Category Archives: fairy navigator runa

Fairy Navigator Runa Volume 2

By Miyoko Ikeda and Michiyo Kikuta. Released in Japan as “Youkai Navi Runa” by Kodansha, serialization ongoing in the magazine Nakayoshi. Released in North America by Del Rey.

I had noted in my review of Volume 1 of this magical girl series that it had the potential to be darker than you normally see in that genre. Of course, I was merely fooling myself. Not as to Runa’s potentiality for darkness, but fooling myself to think that magical girl series were ever light and fluffy. The sheer number of magical girls dealing with death and horror boggles the mind, with Sailor Moon being only the tip of the iceberg.

Unfortunately, Runa’s morality at having almost killed a bad guy is quickly forgotten in this lighter and fluffier second volume, which proceeds, having introduced its cast of orphan friends in the previous chapters, to have our heroine abandon them all for their own safety and sets off to live elsewhere with her animal guardians. She now knows that she has to find the Jewel of Everlasting Time, which grants unimaginable powers.

And so we travel to nameless portside town, where there’s a magical signature but it’s indistinct, so Runa spends most of the time watching a cute young woman do magic tricks. Amusingly, she also becomes close with a young girl her own age, who bears a striking resemblance to her old friend Sae. I’m not certain how much of this is deliberate – it’s never actually brought up – but it is fairly ironic that Runa finds a new replacement for her best friend so rapidly, and that she share similar looks and personalities.

Not a lot really happens in this volume, to be honest. There’s a legend about mermaids being betrayed by humans that (surprise) turns out to be relevant later. The vaguely evil boy from Volume 1 turns up again, and his own animal guardian takes a large bite out of Runa’s shoulder (again, probably the only thing justifying the T Ages 13+ rating here – this is for kids).
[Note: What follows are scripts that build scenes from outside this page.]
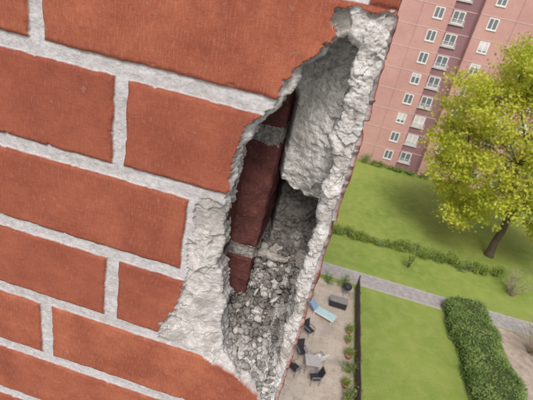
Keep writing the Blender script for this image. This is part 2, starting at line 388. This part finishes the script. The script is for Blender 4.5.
def mat_paving():
    t=NT('paving_slabs'); b=t.add('ShaderNodeTexBrick'); t.l.new(t.tc.outputs['Object'],b.inputs['Vector']); b.offset=0
    b.inputs['Scale'].default_value=1;b.inputs['Brick Width'].default_value=.5;b.inputs['Row Height'].default_value=.5;b.inputs['Mortar Size'].default_value=.008
    b.inputs['Color1'].default_value=(.50,.43,.35,1);b.inputs['Color2'].default_value=(.42,.355,.285,1);b.inputs['Mortar'].default_value=(.29,.24,.19,1)
    c=t.mix(t.ramp(t.noise(1.3,4,.6),.35,.7,0,.65),b.outputs['Color'],(.56,.49,.41)); c=t.mix(t.ramp(t.noise(7,4),.5,.75,0,.5),c,(.24,.20,.15)); c=t.mix(t.ramp(t.noise(.7,3),.5,.65,0,.5),c,(.25,.22,.19))
    return t.done(c,.9)
sheet('patio',-6,5.1,12,25.6,.05,mat_paving(),.08)

# ------------------------------------------------------------ foliage helpers
def mat_leaf(name,a,b,tr=.35):
    t=NT(name); v=t.attr('lv'); c=t.mix(v,a,b)
    t.set(t.b.inputs['Base Color'],c); t.b.inputs['Roughness'].default_value=.6; t.b.inputs['Specular IOR Level'].default_value=.2
    tl=t.add('ShaderNodeBsdfTranslucent'); t.l.new(c,tl.inputs[0]); mx=t.add('ShaderNodeMixShader'); mx.inputs[0].default_value=tr
    out=t.n['Material Output']; t.l.new(t.b.outputs[0],mx.inputs[1]); t.l.new(tl.outputs[0],mx.inputs[2]); t.l.new(mx.outputs[0],out.inputs[0])
    return t.mat
def leaves(name,C,size,mat,parent=None,jit=.4,lv=None,up=0.):
    C=np.asarray(C); n=len(C); 
    nr=RNG.standard_normal((n,3)); nr[:,2]+=up; nr/=np.linalg.norm(nr,axis=1)[:,None]
    t=np.cross(nr,RNG.standard_normal((n,3))); t/=np.linalg.norm(t,axis=1)[:,None]; b=np.cross(nr,t)
    s=(size*(1+jit*RNG.uniform(-1,1,n)))[:,None]
    V=np.stack([C-t*s*.5,C+b*s*.30-t*s*.05,C+t*s*.55,C-b*s*.30-t*s*.05],1).reshape(-1,3)
    Fq=np.arange(4*n).reshape(n,4)
    l=RNG.uniform(0,1,n) if lv is None else np.clip(lv+RNG.uniform(-.25,.25,n),0,1)
    return np_mesh(name,V,Fq,mat,parent,False,{'lv':np.repeat(l,4)})
M_bark=simple('bark',(.10,.075,.055),.9,.3,6,.02)
tree=empty('maple_tree',(0,0,0))
TB=Vector((18.7,37.9,0)); C0=Vector((17.9,37.9,11.0)); RAD=Vector((8.6,7.5,9.3))
mb=MB()
fork=TB+Vector((-.15,0,4.8))
mb.tube([TB+Vector((0,0,-.2)),TB+Vector((0,0,.3)),TB+Vector((-.1,0,1.6)),TB+Vector((.05,0,3)),fork],[.55,.42,.34,.32,.30],10)
mains=[]
for i in range(9):
    a=i/9*6.28+random.uniform(-.2,.2); rr=random.uniform(.35,.7)
    e=C0+Vector((math.cos(a)*RAD.x*rr,math.sin(a)*RAD.y*rr,random.uniform(-.35,.5)*RAD.z))
    p=[fork+Vector((0,0,random.uniform(-1.0,.3)))]
    for t_ in (.3,.6,1): 
        q_=fork.lerp(e,t_)+Vector((random.uniform(-.4,.4),random.uniform(-.4,.4),1.0*math.sin(t_*3.14)+random.uniform(-.3,.3))); p.append(q_)
    mb.tube(p,[.19,.14,.10,.06],7); mains.append(p)
cl=[];lvl=[];tries=0
cents=[]
while len(cents)<225 and tries<16000:
    tries+=1
    d=Vector((random.gauss(0,1),random.gauss(0,1),random.gauss(0,1))).normalized(); r_=random.uniform(.35,1.0)**.5
    c=C0+Vector((d.x*RAD.x*r_,d.y*RAD.y*r_,d.z*RAD.z*r_))
    if c.z<2.6 : continue
    if c.z<6.6 and c.y<39 and abs(c.x-17.8)<2.6: continue
    if c.z<5.5 and (c.xy-TB.xy).length<3.2: continue
    if any((c-k).length<1.2 for k in cents): continue
    cents.append(c)
for c in cents:
    best=min((q_ for p in mains for q_ in p[1:]),key=lambda q_:(q_-c).length)
    mid=best.lerp(c,.5)+Vector((random.uniform(-.4,.4),random.uniform(-.4,.4),random.uniform(0,.5)))
    mb.tube([best,mid,c],[.05,.035,.015],5)
    R_=random.uniform(.75,1.35); n=int(340*R_**2)
    sub=[c+Vector((random.gauss(0,.6),random.gauss(0,.6),random.gauss(0,.4)))*R_ for _ in range(9)]
    tonec=random.uniform(.25,.9)
    for s_ in sub:
        pts=np.array(s_[:])+RNG.standard_normal((n//9,3))*np.array([.36,.36,.22])*R_
        cl.append(pts); lvl.append(np.full(len(pts),tonec))
mb.make('trunk',[M_bark],tree,smooth=True)
leaves('foliage',np.concatenate(cl),.24,mat_leaf('spring_leaves',(.40,.46,.045),(.70,.70,.11),.45),tree,lv=np.concatenate(lvl),up=.7)
M_hl=mat_leaf('hedge_leaves',(.14,.23,.065),(.31,.41,.13),.25)
M_core=simple('hedge_twigs',(.05,.07,.02),1,.3,4)
def hedge(name,x0,x1,y0,y1,h,dens=260,size=.075,mat=None,wob=.12):
    e=empty(name); nseg=max(6,int((y1-y0)/.5)); m_=14; V=[];F=[]; prof=[]
    for i in range(m_+1):
        a=math.pi*i/m_; prof.append((-math.copysign(abs(math.cos(a))**.6,math.cos(a)),abs(math.sin(a))**.55))
    def pt(u,y,sc=1.):
        i=u*m_; i0=min(int(i),m_-1); f=i-i0; px_=prof[i0][0]*(1-f)+prof[i0+1][0]*f; pz_=prof[i0][1]*(1-f)+prof[i0+1][1]*f
        w=wob*(math.sin(y*1.7+x0)+math.sin(y*.9+1.3+3*px_)+.7*math.sin(y*4.1+px_*5))
        endf=min(1,((min(y-y0,y1-y)+.02)/.5))**.4 if min(y-y0,y1-y)<.5 else 1
        return ((x0+x1)/2+px_*((x1-x0)/2+w*.5)*sc*endf, y, pz_*(h+w*.5)*sc*endf)
    for j in range(nseg+1):
        y=y0+(y1-y0)*j/nseg
        for i in range(m_+1): V.append(pt(i/m_,min(max(y,y0+.01),y1-.01),.93))
    for j in range(nseg):
        for i in range(m_):
            a_=j*(m_+1)+i; F.append((a_,a_+1,a_+m_+2,a_+m_+1))
    np_mesh('core',V,F,M_core,e,True)
    area=(y1-y0)*((x1-x0)+2*h); n=int(area*dens); P=[]
    for _ in range(n):
        y=random.uniform(y0,y1); u=random.random(); P.append(np.array(pt(u,y,random.uniform(.91,1.05)))+RNG.standard_normal(3)*.04)
    P=np.array(P); lv=.5+.45*fbm(P[:,0],P[:,1],1.2,3,3)
    leaves('leaves',P,size,mat or M_hl,e,up=.5,lv=lv)
    return e
hedge('clipped_hedge',11.9,14.9,14,27.2,1.25,dens=330,size=.10,wob=.2)
M_sl=mat_leaf('shrub_leaves',(.17,.26,.05),(.34,.42,.10),.3)
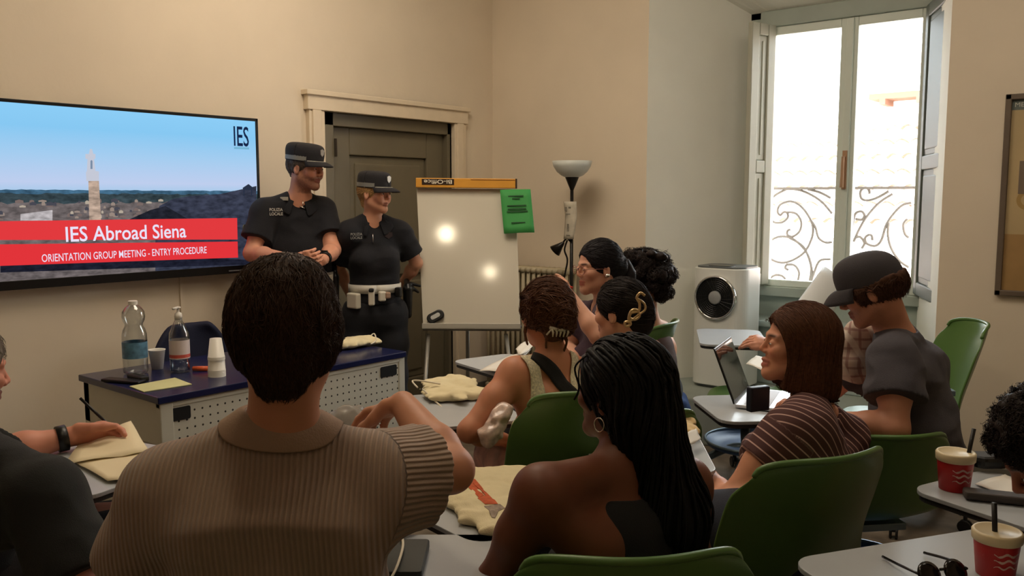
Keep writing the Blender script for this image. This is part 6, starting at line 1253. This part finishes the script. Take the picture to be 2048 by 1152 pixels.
F = SDF(); hp = p.P - p.s*.190 + p.u*.11 - p.f*.02; F.fcap(hp+UP*.02, hp-UP*.13, .045, .030, .035, .022, p.f, .02); F.cap(hp+UP*.04+p.f*.01, hp+UP*.06-p.f*.05, .018, .016, .01); F.cap(hp+UP*.05-p.s*.02, hp-p.s*.07+UP*.035, .010, .008, .01); F.cap(hp+UP*.02-p.s*.03, hp-p.s*.06+UP*.0, .010, .008, .01); sdf_obj(F, .004, 'holster', BLK, p.root)
people['copw'] = p
# ------------------------------------------------------------------ chairs of the seated people
TZ = .735
def cxy(p, back=.0): return (p.P.x - p.g.x*back, p.P.y - p.g.y*back)
pp = people
def T(px, py, yaw, w=.56, d=.30, z=TZ): return (on_z(px, py, z), yaw, w, d)
chair(cxy(pp['tan'], .02), -3, 'green tablet chair hidden under the man in the tan knit shirt', T(822, 1120, 0, .30, .40))
chair(cxy(pp['left'], .02), 40, 'green tablet chair of the man in black at the left edge', T(185, 925, 25, .44, .46))
chair((cxy(pp['braids'], .0)[0]-RT.x*.04, cxy(pp['braids'], .0)[1]-RT.y*.04), -6, 'green tablet chair under the woman with long braids', T(985, 1000, -40, .40, .40), back_h=.865)
chair(cxy(pp['updo'], .0), -18, 'green tablet chair with its broad back toward us under the woman with the brown updo', T(920, 812, -20, .50, .34), recl=.15, back_h=.93)
chair(cxy(pp['glasses'], .0), -155, 'green tablet chair of the woman in glasses', T(1152, 688, -90, .40, .44), ws=.8, back_h=.82)
chair((FW*4.26+RT*.47).to_2d(), -62, 'green tablet chair with pale rim beside the curly haired woman', T(1170, 708, -60, .3, .3), recl=.1, back_h=.9)
chair((cxy(pp['clip'], .0)[0]-RT.x*.03, cxy(pp['clip'], .0)[1]-RT.y*.03), -8, 'green tablet chair of the woman with the treble clip', T(1020, 728, -35, .50, .34), ws=.84, back_h=.80)
chair((FW*2.36+RT*.66).to_2d(), -24, 'green tablet chair with a white-lit rim under the woman in the striped tee', T(1290, 882, 4, .60, .36), recl=.12)
chair((FW*2.88+RT*1.17).to_2d(), -8, 'green tablet chair under the man in the dark cap', T(1505, 812, -5, .40, .36), ws=.86, back_h=.77)
chair((FW*3.95+RT*1.80).to_2d(), -82, 'empty green chair facing left against the right wall with blue storage tray', None, recl=.12, back_h=.93)
chair(on_z(1500, 800, .45).to_2d(), -75, 'empty green chair in front of the white air cooler', T(1462, 672, 10, .56, .36), back_h=.90)
chair(cxy(pp['right'], .02), -70, 'green tablet chair of the person at the right edge', ((FW*2.06+RT*1.335)+UP*TZ, -29, .56, .34))
chair((FW*.95+RT*1.25).to_2d(), -10, 'green tablet chair cut off by the lower right corner', ((FW*1.68+RT*.935)+UP*TZ, 71, .60, .40))
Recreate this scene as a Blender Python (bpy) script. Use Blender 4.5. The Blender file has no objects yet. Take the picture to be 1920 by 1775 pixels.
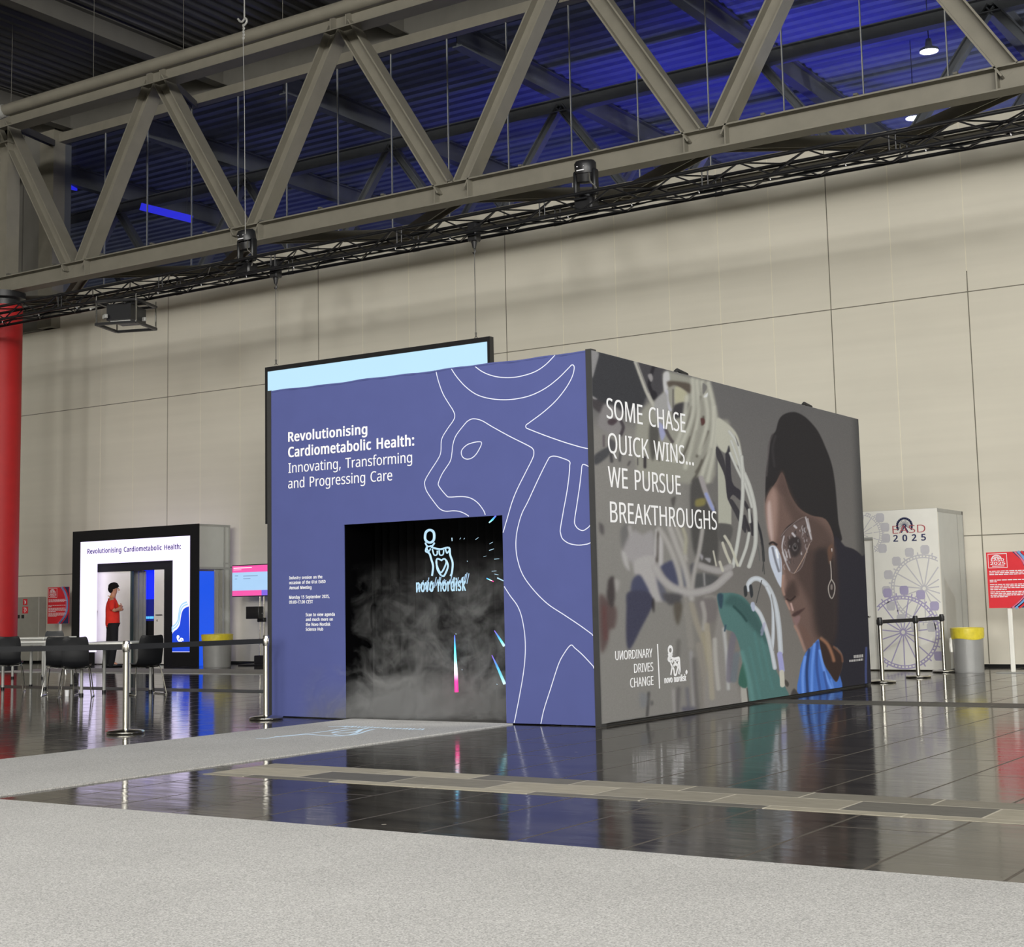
import bpy, bmesh, math, random
import numpy as np
from mathutils import Vector, Matrix

random.seed(11)
C = bpy.context.scene.collection
SC = bpy.context.scene

# ------------------------------------------------------------------ camera
W_PX, H_PX = 1920, 1775
F_PX, CX, CY = 2812.42, 935.94, 800.71
YAW, PITCH, ROLL = -0.5845985, 0.1188478, -0.0204367
EYE = Vector((0, 0, 1.2))


def cam_axes():
    f = Vector((math.sin(YAW) * math.cos(PITCH), math.cos(YAW) * math.cos(PITCH), math.sin(PITCH)))
    r0 = Vector((math.cos(YAW), -math.sin(YAW), 0))
    u0 = r0.cross(f)
    r = math.cos(ROLL) * r0 + math.sin(ROLL) * u0
    u = -math.sin(ROLL) * r0 + math.cos(ROLL) * u0
    return r, u, f


RR, UU, FF = cam_axes()
cam_data = bpy.data.cameras.new('camera')
cam = bpy.data.objects.new('camera', cam_data)
C.objects.link(cam)
cam_data.sensor_width = 36
cam_data.lens = F_PX / W_PX * 36
cam_data.shift_x = (W_PX / 2 - CX) / W_PX
cam_data.shift_y = (CY - H_PX / 2) / W_PX
cam_data.clip_end = 400
cam.matrix_world = Matrix.Translation(EYE) @ Matrix((RR, UU, -FF)).transposed().to_4x4()
SC.camera = cam

# ------------------------------------------------------------------ view, world, light
SC.view_settings.view_transform = 'Standard'
SC.view_settings.look = 'None'
SC.view_settings.gamma = 1
SC.view_settings.use_curve_mapping = False
SC.view_settings.exposure = 0.0
SC.cycles.max_bounces = 6
SC.cycles.diffuse_bounces = 3
SC.cycles.glossy_bounces = 4
SC.cycles.transparent_max_bounces = 16
SC.cycles.volume_bounces = 0
SC.cycles.use_denoising = True
SC.cycles.caustics_reflective = False
SC.cycles.caustics_refractive = False

world = bpy.data.worlds.new('hall_air')
SC.world = world
world.use_nodes = True
world.node_tree.nodes['Background'].inputs[0].default_value = (0.9, 0.95, 1.0, 1)
world.node_tree.nodes['Background'].inputs[1].default_value = 0.13

LAMP_COL = (1, .985, .955)
# hanging hall lamps: row y, height, watts of each, x of each
LAMP_ROWS = ((2.0, 12.9, 760, (-1.0, 8.0, 17.0, 26.0)),
             (-7.0, 12.1, 1500, (-3.0, 6.0, 15.0, 24.0, 33.0)),
             (-16.0, 11.2, 2350, (1.0, 10.0, 19.0, 28.0, 36.0)),
             (-26.0, 10.4, 3600, (-5.0, 6.0, 17.0, 27.0, 36.0)),
             (-36.0, 9.6, 5100, (0.0, 11.0, 22.0, 32.0)),
             (-48.0, 9.0, 7300, (-8.0, 5.0, 18.0, 31.0)))


def bulb(name, loc, power, color, radius=.8):
    l = bpy.data.lights.new(name, 'POINT')
    l.energy = power
    l.color = color
    l.shadow_soft_size = radius
    o = bpy.data.objects.new(name, l)
    o.location = loc
    C.objects.link(o)
    return o


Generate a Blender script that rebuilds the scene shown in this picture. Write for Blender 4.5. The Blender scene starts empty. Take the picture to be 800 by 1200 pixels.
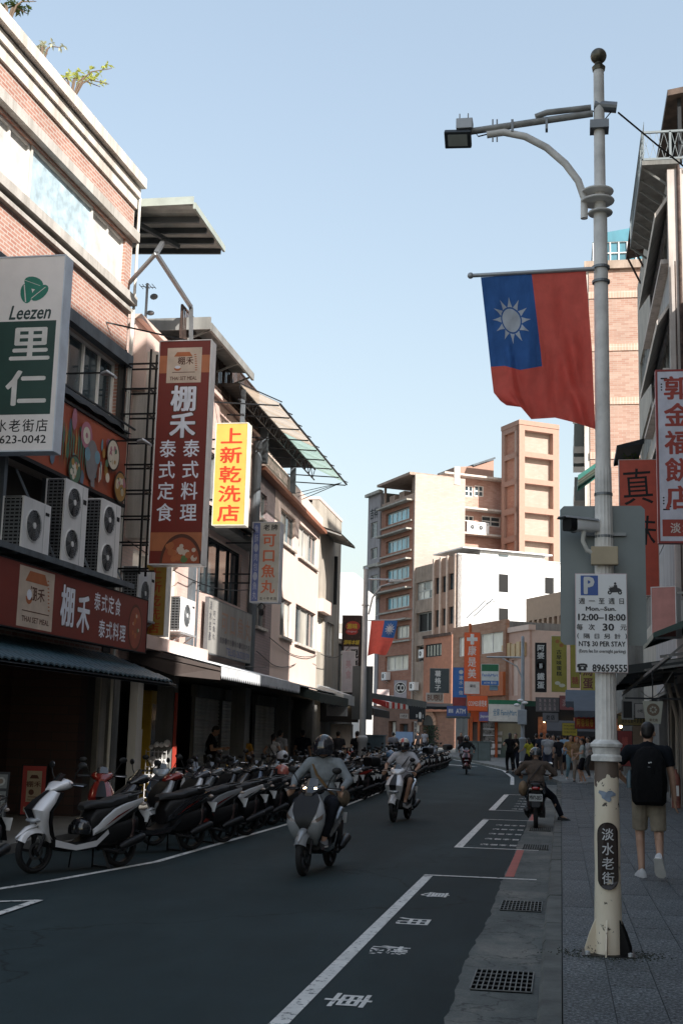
import bpy, math, random, colorsys
from mathutils import Vector, Matrix, Euler
R_ = random.Random(7)
SC = bpy.context.scene
# ---------------------------------------------------------------- camera
def _n(v): return v.normalized()
EYE = Vector((0, 0, 1.62)); FPX = 1480.0
_Y = _n(Vector((257, -272, -FPX)))
_Z = _n(Vector((214, (257*214 + FPX*FPX)/272, -FPX)))
_X = _Y.cross(_Z)
RM = Matrix((_X, _Y, _Z))                      # camera axes -> world
cd = bpy.data.cameras.new('camera'); cam = bpy.data.objects.new('camera', cd); SC.collection.objects.link(cam)
cam.matrix_world = Matrix.Translation(EYE) @ RM.to_4x4()
cd.sensor_fit = 'VERTICAL'; cd.sensor_height = 36; cd.lens = FPX/1200*36; cd.clip_end = 3000; cd.clip_start = .1
SC.camera = cam
# ---------------------------------------------------------------- daylight
SUN_EL, SX, SY = math.radians(35), .75, -.66
hn = math.hypot(SX, SY); sdir = Vector((SX/hn*math.cos(SUN_EL), SY/hn*math.cos(SUN_EL), math.sin(SUN_EL)))
w = bpy.data.worlds.new('World'); SC.world = w; w.use_nodes = True
nt = w.node_tree; bg = nt.nodes['Background']; sky = nt.nodes.new('ShaderNodeTexSky')
sky.sky_type = 'NISHITA'; sky.sun_disc = False; sky.sun_elevation = SUN_EL
sky.sun_rotation = math.atan2(SX, SY)
sky.air_density = 1.5; sky.dust_density = 3.0; sky.ozone_density = 2.0
gm_ = nt.nodes.new('ShaderNodeGamma'); gm_.inputs[1].default_value = .6; nt.links.new(sky.outputs[0], gm_.inputs[0]); nt.links.new(gm_.outputs[0], bg.inputs[0]); bg.inputs[1].default_value = .112
sl = bpy.data.lights.new('sun', 'SUN'); sl.energy = 2.5; sl.angle = math.radians(.5); sl.color = (1, .95, .89)
so = bpy.data.objects.new('sun', sl); SC.collection.objects.link(so)
so.rotation_euler = sdir.to_track_quat('Z', 'Y').to_euler(); so.location = sdir*60
SC.view_settings.view_transform = 'Standard'; SC.view_settings.look = 'None'; SC.view_settings.exposure = 1.85; SC.view_settings.gamma = 1
SC.cycles.max_bounces = 5; SC.cycles.diffuse_bounces = 3; SC.cycles.glossy_bounces = 3; SC.cycles.transparent_max_bounces = 8
# ---------------------------------------------------------------- projecting helpers (a measured pixel of an 800x1200 frame to a real place)
def ray(px, py): return RM @ Vector((px-400, 600-py, -FPX))
def PY(px, py, Y): d = ray(px, py); return EYE + d*(Y/d.y)
def PX(px, py, X): d = ray(px, py); return EYE + d*(X/d.x)
def PZ(px, py, Z=0): d = ray(px, py); return EYE + d*((Z-EYE.z)/d.z)
def proj(p):
    c = RM.transposed() @ (Vector(p)-EYE)
    return (400-c.x/c.z*FPX, 600+c.y/c.z*FPX) if c.z < -.1 else (-9999, -9999)
def gz(y): return .0115*max(0., min(y, 150)-36)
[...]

The only real suspect turns out to be the villain, although how much of a true villain they will be we won’t know until Volume 3.

So now we wait for Kodansha USA, though to be honest I won’t be suffering over this series going on hiatus they way I am with Negima or Zetsubou. It has flashes of potential, but Volume 2 felt a lot more generic than Volume 1, and it’s hard not to see this as just another generic Nakayoshi shoujo series, like much of Del Rey’s recent shoujo output.

Fairy Navigator Runa Volume 1

By Miyoko Ikeda and Michiyo Kikuta. Released in Japan as “Youkai Navi Runa” by Kodansha, serialization ongoing in the magazine Nakayoshi. Released in North America by Del Rey.

We’ve been seeing a lot of Nakayoshi titles from Del Rey recently. They had a decent success with Kitchen Princess, and I think felt they could get a similar audience with these stories. Plus the artist on this series had already done well over here with Mamotte! Lollipop. A nice cute magical girl series seems right up there alley.

And it is nice and cute. The series knows its audience, which is to say girls of about 7 to 8 years old. (This is to say, what its audience SHOULD be. The rating on the back of the cover says Ages 13+, for reasons I can’t remotely fathom. Maybe due to the violence, as we do see two characters get bloodied towards the end. I guess they have to note it, but really, it’s losing them their biggest market, which is the 2nd to 3rd graders that Japan is marketing this to.)

The heroine is a 10-year-old spunky ditz, like many Nakayoshi heroines, but still very likeable – the niceness is meant to be her trait, not the ditziness. She worries about her grumpy best friend, who’s been avoiding her lately. She wants to fit in and make friends. And she’s promptly swept up into an interuniversal struggle and told that she’s really a princess with magical powers!

So far this series has more of a Sailor Moon vibe than a Card Captor Sakura one, if only as she’s not immediately given a male counterpart to get angry with and have spunky elementary-school crushes at. At least not yet, as the series introduces a couple of very good candidates for this role in Volume 1. However, it does show our heroine coming into her powers fast and dropping the smackdown on the villains.

In fact, the best part of the volume is the ending. After seeing her best friend kidnapped, and her two animal/human mentors beaten and bloodied, Runa calls upon her magic powers of whoopass and goes to town on the villain. She notes coldly that she won’t forgive him, and the villain is clearly begging for mercy. And then she’s called back from the brink, and reminded, basically, that magical girls don’t kill their enemies with a cold fury. It’s a great moment, making you realize that Runa is meant to only be 10 years old, and may not have the serene maturity many of her kind do. Of course, she recovers and bathes the villain in healing light of pure love. I mean, it is still a magical girl series.

This is pretty good at what it does. It’s not spectacular, and there’s nothing in it that makes me want to pick up the remaining 5-plus volumes. But then, I’m not an 8-year-old girl. For its target audience, this gives young girls exactly what they want. A normal girl who is promptly told she’s a Princess and has a magical brooch that grants her awesome animal-oriented powers to beat up vague bad-guy creatures. Go for it, Runa.